Gilbert Brule:  A spark plug of a centerman, this player should find time to play on the third or fourth.  He will not be an impact player in 2006-2007, but considering the team that might end up selecting him, he will see some time on ice.  This kid goes balls to the wall every night.  And for those of you that think that phrase is sexual in nature, let me say that “balls to the wall” refers to a pilot pushing the throttle (which has a small knob, or a ball, on top) to its highest setting against the wall of the cockpit.  So there.  Get off my case.  Oh, and who doesn’t like the name?  Gilbert Brule.  So smooth and silky, much better than cotton, the fabric of our lives.  Gilbert goes great over penne or even served with turnip. 

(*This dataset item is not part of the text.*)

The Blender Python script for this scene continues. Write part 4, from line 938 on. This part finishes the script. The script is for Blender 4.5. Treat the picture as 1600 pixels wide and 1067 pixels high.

Robbie Schremp:  Few names in this draft can make a scout look up from reading his latest issue of The Hockey News or Penthouse (they are one in the same, are they not?) like Schremp.  Called by some as a flavor-of-the-week, this kid has skillz.  That’s with a “z” which is much better than an “s.”  Despite putting together a ridiculous season in the OHL, Schremp seems destined to have to wait for the 2007-2008 season to make his debut.  No worries as the kid will put up power play points that would make Dirty Harry stop and weep like a little school girl.  The kid was on fire for nearly the entire season and has offensive talent coming out of every orifice.  And unlike Gerry McNamara, this Syracuse, New York native won’t “lose his legs” in the big games.  Someone get this man some more cow bell.  Or a pine cone.  Sheesh.

Honorable Mention:
Rostislav Olesz: Another one of those players who will make an impact out of the draft on a weak team.  This young Czech could find himself in the top-five.
Andrew Ladd: A sizeable winger, this kid will need some seasoning but should find himself in the top-ten.
Andrew Alberts: A punishing defenseman who can also skate, a rarity in the hockey world.  Alberts could see his stock skyrocket if a team wants a player slated for play in 2006-2007.
Petr Prucha: A pure goal-scorer, this older prospect could help nearly any team in the league.  Look for him in the top-10.
Anze Kopitar: Maybe a surprise to some, but he might be the most gifted offensive talent in the draft behind Crosby.  One caveat, he is on a schedule a-la Jack Johnson.  He won’t be seen until at least 2008 if not later. 

And as expected, a conversation with Patrick O’Sullivan:

John Buccigross: Thanks for joining me Pat
Patrick O’Sullivan: No problem JB, always a pleasure.

O’Sullivan was traded from Winnipeg to Buffalo this past season

JB: How did your trade effect you?
PO: It didn’t effect me all that much.  The Jets drafted me, but I never played for the team and didn’t have much of a connection.  Would have enjoyed playing with Ovechkin, though.  I was told of the trade and I think my exact response was: ‘Meh.’

Ovechkin studied at the Military Institute for Boarder Guards, making the compulsory Russian military obligation unnecessary.

JB: What are you most looking forward to next season?
PO:  I’m hoping to get a call up to the Sabres.  There are some awesome players there and they have a young team, so I’m worried I might play in the minors all year.  No problem, my time will come.

The Sabres are battling it out for the top spot in the PoW conference.

JB: Word association time.   Sarah Mclachlan.
PO: Spectacular artist. 

Sarah has sold more than 22 million records worldwide.

JB: Joffrey Lupul
PO: Goal scorer.  Big gamer.

The two players were traded for one another with the addition of a draft pick.

JB: John Buccigross
PO: Greasy

To remove grease from clothes: Empty a can of  Coke into a load of greasy clothes, add detergent, and run through a regular cycle. The Coca-Cola will help loosen grease stains.